State and federal wildlife officials this month are preparing extraordinary measures to protect Chinook salmon returning to spawn in California’s drought-depleted rivers. Sacramento River fall-run Chinook salmon are making their way upstream from the Pacific Ocean to begin their annual spawning ritual. These fish, primarily produced in hatcheries, make up the most abundant salmon run in California and are the primary catch for an ocean fishery that sustains thousand of jobs.
But the species has had wild population swings over the past decade because of droughts, poor ocean conditions and loss of habitat. Officials are hoping to avoid another wild swing by taking action to help this year’s run, including some measures that have never been tried in California.
At the American River Hatchery near Sacramento, the California Department of Fish and Wildlife is installing water chillers at a cost of nearly $1 million to ensure water coursing through the hatchery doesn’t become lethally warm for salmon and other species hatched and raised there. The chillers, essentially giant refrigeration units, are in place at a few hatcheries around the state but had never before been used on the American River.

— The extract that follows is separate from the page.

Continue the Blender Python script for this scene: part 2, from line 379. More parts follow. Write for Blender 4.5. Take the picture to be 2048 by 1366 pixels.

And in case Sacramento River flows become too low or too warm, state and federal agencies are considering another new tool: egg injection. In this strategy, salmon eggs would be preserved in a hatchery until river temperatures cool off later this fall, then moved to the river and injected with a hose into gravel beds, where they theoretically would hatch on their own. Egg injection has been successful in Oregon and Alaska but has never been used in California.